Gov. Phil Murphy today gave his budget address. His proposed budget includes record funding for public education, including increased funding for k-12 schools, a doubling of the amount budgeted for free county college tuition and additional funds to expand preschool education. It also includes a record pension contribution, continuing Murphy’s commitment to ramp up to full pension funding following decades of state neglect. Additionally, it includes a millionaires’ tax to provide resources to help the state better meet the needs of all residents.

NJEA’s officers, President Marie Blistan, Vice President Sean M. Spiller and Secretary-Treasurer Steve Beatty, released this statement:

“Gov. Murphy’s second budget is a progressive, people-focused budget that builds on the investments his administration has already made. It focuses on the things that working families need in order to thrive, including record investment in public education. It demonstrates respect for working people by continuing the path toward responsible pension funding with the largest pension contribution in New Jersey history. And it asks those who have benefitted the most from our strong economy to contribute their fair share so that everyone can look forward to a better future. It really is a blueprint for building a stronger middle class and a fairer economy that works for everyone.

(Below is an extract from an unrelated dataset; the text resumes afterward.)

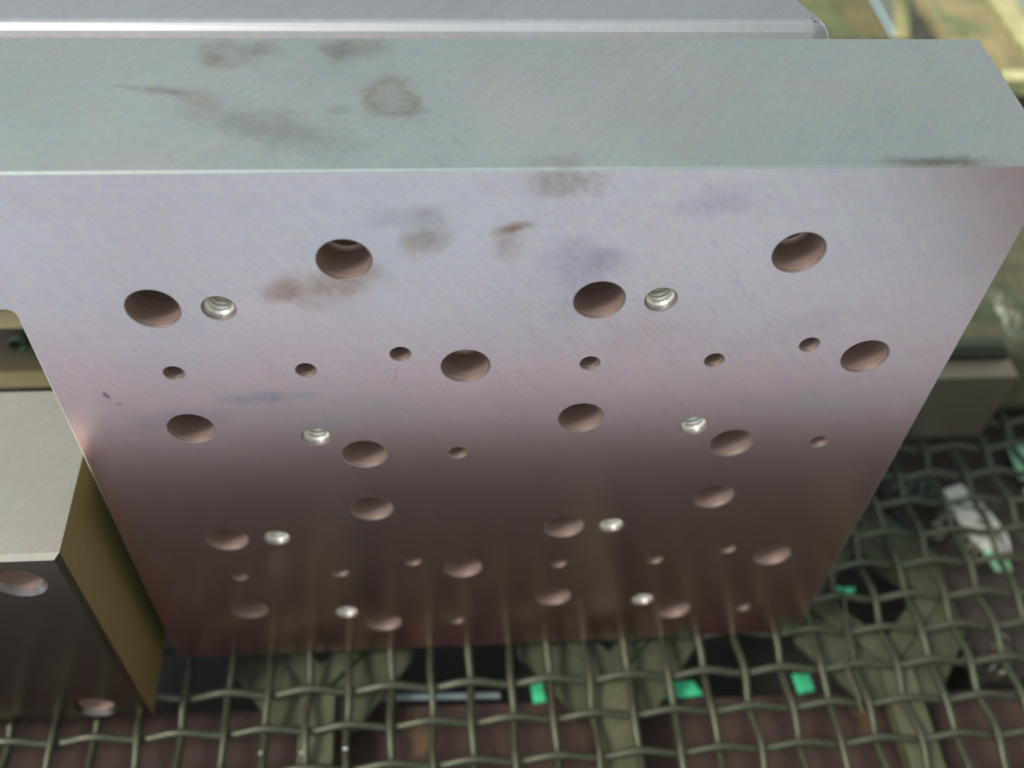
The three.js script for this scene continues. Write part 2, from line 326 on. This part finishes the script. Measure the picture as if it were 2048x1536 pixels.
// ---------------------------------------------------------------- woven wire mesh
const PITCH = 0.02526, WR = 0.0025, AMP = 0.0024, Y0 = -0.0050;
{
  const t = thing('wire_mesh', 'woven crimped steel wire mesh carrying the drilled plate', 'wire mesh');
  const xs = [], zs = [];
  for (let i = -8; i <= 27; i++) xs.push(-0.1682 + PITCH * i + rr(-0.0008, 0.0008));
  for (let j = -9; j <= 5; j++) zs.push(0.0235 + 0.0248 * j + rr(-0.0007, 0.0007));
  const sag = (x, z) => 0.0028 * Math.sin(x * 9 + 1) * sm(0.2, 0.4, x) + 0.0012 * Math.sin(x * 23 + z * 17) * sm(0.1, 0.3, x);
  const zA = -0.222, zB = 0.158, xA = -0.385, xB = 0.545;
  xs.forEach((x, i) => { // wires running away from the camera: up over every second cross wire
    const par = (i - 8 + 1) % 2; // i - 8 = 7 passes over row z = 0.0235 (j = 0)
    const pts = [], ph = rr(0, 6), bow = rr(-0.001, 0.001);
    const n = 92;
    for (let q = 0; q <= n; q++) {
      const z = zA + (zB - zA) * q / n;
      const c = Math.cos(Math.PI * (z - 0.0235) / 0.0248) * (par ? -1 : 1);
      pts.push(new THREE.Vector3(x + bow * Math.sin(z * 13 + ph) + 0.00055 * Math.sin(2 * Math.PI * z / 0.0496 + ph), Y0 + AMP * c + sag(x, z), z));
    }
    part('wire', new THREE.TubeGeometry(new THREE.CatmullRomCurve3(pts), 184, WR * rr(0.94, 1.05), 8), mWire, t);
  });
  zs.forEach((z, j) => {
    const par = (j - 9) % 2 ? 1 : 0;
    const pts = [], ph = rr(0, 6), bow = rr(-0.001, 0.001), n = 225;
    for (let q = 0; q <= n; q++) {
      const x = xA + (xB - xA) * q / n;
      // opposite of the long wires at each crossing
      const k = (x + 0.1682) / PITCH, c = -Math.cos(Math.PI * (k - 7)) * (par ? -1 : 1);
      pts.push(new THREE.Vector3(x, Y0 + AMP * c + sag(x, z), z - (j === 8 ? 0.012 * clamp(0.28 - x, 0, 0.5) : 0) + bow * Math.sin(x * 9 + ph) + 0.0006 * Math.cos(Math.PI * (k - 7)) * (par ? -1 : 1)));
    }
    part('wire', new THREE.TubeGeometry(new THREE.CatmullRomCurve3(pts), 450, WR * rr(0.94, 1.05), 8), mWire, t);
  });
  const loose = new THREE.CatmullRomCurve3([[0.2394, 0.0012, -0.03], [0.2345, 0.0022, -0.005], [0.2297, 0.0014, 0.0151], [0.2262, 0.001, 0.03], [0.2279, 0.0005, 0.0423], [0.2285, -0.001, 0.0569]].map(a => new THREE.Vector3(...a)));
  single('loose_wire', 'thin bent loose wire lying over the mesh right of the plate', 'wire', new THREE.TubeGeometry(loose, 60, 0.0011, 8), mWire);
}

// ---------------------------------------------------------------- supports, deck and shelf below the mesh
const drabMap = tex(512, 512, 0.12, 0.12, (u, v) => { const n = fbm(u * 60, v * 60, 700), q = fbm(u * 400, v * 400, 710, 3), r = sm(0.55, 0.75, fbm(u * 90 + 4, v * 90, 720)); const k = 0.72 + 0.5 * n + 0.3 * (q - 0.5); return [0.096 * k * (1 - 0.15 * r), 0.102 * k * (1 - 0.05 * r), 0.060 * k * (1 - 0.35 * r)]; });
const mDrab = new THREE.MeshStandardMaterial({ roughness: 0.75, metalness: 0.15, map: drabMap });
const mStrip = new THREE.MeshStandardMaterial({ roughness: 0.7, metalness: 0.1, map: drabMap, color: new THREE.Color(1.35, 1.3, 1.25) });
const flat = (poly, y, th, hole) => {
  const s = new THREE.Shape(poly.map(([x, z]) => new THREE.Vector2(x, -z)));
  if (hole) s.holes.push(new THREE.Path(hole.map(([x, z]) => new THREE.Vector2(x, -z))));
  const g = new THREE.ExtrudeGeometry(s, { depth: th, bevelEnabled: true, bevelThickness: 0.0005, bevelSize: 0.0005, bevelOffset: -0.0005, bevelSegments: 1 }).rotateX(-Math.PI / 2).translate(0, y, 0);
  boxUV(g); return g;
};
[[-0.113, 'left of the three drab brackets under the mesh, pale strip in front of it'], [0.0765, 'middle of the three drab brackets under the mesh, below the plate'], [0.266, 'right of the three drab brackets under the mesh, beside the plate corner']].forEach(([cx, label], i) => {
  const t = thing('support_bracket', label, 'bracket', 'brackets under the wire mesh');
  const zc = -0.035, hw = 0.060, zt = 0.046;
  const hexa = [[-hw, -0.032], [-0.022, -0.080], [0.022, -0.080], [hw, -0.032], [hw, 0.032], [0.024, 0.078], [-0.024, 0.078], [-hw, 0.032]].map(([x, z]) => [cx + x, zc + z]);
  const dia = r => [[0, -r], [r, 0], [0, r], [-r, 0]].map(([x, z]) => [cx + x, zc + z]);
  part('gusset_plate', flat(hexa, -0.026, 0.004, dia(0.036)), mDrab, t);
  part('diamond_frame', flat(dia(0.056), -0.0205, 0.003, dia(0.0365)), mDrab, t);
  part('support_strip', rbox(cx - 0.0108, cx + 0.0108, -0.026, -0.013, zc + 0.0572, 0.17, 0.001), mStrip, t);
  part('support_strip', rbox(cx - 0.0108, cx + 0.0108, -0.026, -0.013, -0.26, zc - 0.0572, 0.001), mStrip, t);
});
const deckMap = tex(512, 512, 0.3, 0.3, (u, v) => { const n = fbm(u * 30, v * 30, 800), q = fbm(u * 300, v * 300, 810, 3); const k = 0.7 + 0.4 * n + 0.35 * (q - 0.5); let c = [0.080 * k, 0.045 * k, 0.036 * k]; const b = Math.hypot((u - 0.25) / 0.008, (v - 0.04) / 0.018) + (q - 0.5); const f = 0.9 * (1 - sm(0.5, 1.1, b)); return [c[0] + f * 0.09, c[1] + f * 0.06, c[2] + f * 0.02]; });
single('deck_board', 'flat maroon deck board lying under the front of the mesh', 'board', (() => { const g = flat([[-0.42, 0.010], [0.58, 0.030], [0.58, 0.165], [-0.42, 0.165]], -0.062, 0.010); return g; })(), new THREE.MeshStandardMaterial({ roughness: 0.8, map: deckMap }));
single('shelf_board', 'dark lower shelf seen through the gaps below the mesh', 'shelf', rbox(-0.45, 0.62, -0.165, -0.15, -0.36, 0.165), new THREE.MeshStandardMaterial({ roughness: 0.85, color: new THREE.Color(0.036, 0.03, 0.024) }));
{
  const c = new THREE.LineCurve3(new THREE.Vector3(-0.098, -0.050, 0.0105), new THREE.Vector3(0.004, -0.050, 0.0135));
  single('steel_rod', 'thin grey rod lying along the back of the deck board', 'rod', new THREE.TubeGeometry(c, 4, 0.0022, 10), new THREE.MeshStandardMaterial({ metalness: 0.4, roughness: 0.4, color: new THREE.Color(0.34, 0.42, 0.42) }));
  single('rack_rail', 'rust brown front rail of the rack along the near mesh edge', 'rail', rbox(-0.45, 0.62, -0.05, -0.002, 0.162, 0.205), new THREE.MeshStandardMaterial({ roughness: 0.7, metalness: 0.1, color: new THREE.Color(0.20, 0.07, 0.045) }));
}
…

“There is still work to do. Despite the record investment in public education, too many students will be hurt by drastic cuts to some districts’ budgets. The administration must work with those districts to ensure that every student, in every district, has access to the resources they need to learn and thrive. We should never let public education become a competition where some students win but others lose. We need to create the conditions for every student to win.

“We must also address the issue of skyrocketing health care costs for public school employees. Those unsustainable costs, imposed in 2011 and growing ever since, are pushing take-home pay down and driving people out of the profession they love. We are encouraged to see that through respectful collaboration and negotiation, state employees and the administration have come together on a plan to reduce those crushing costs while still preserving access to high-quality health care. That’s a win for everyone. We will continue to advocate for relief from crushing health care costs for school employees as well, along with job justice for the educational support professionals who do so much to make our public schools the best in the nation.”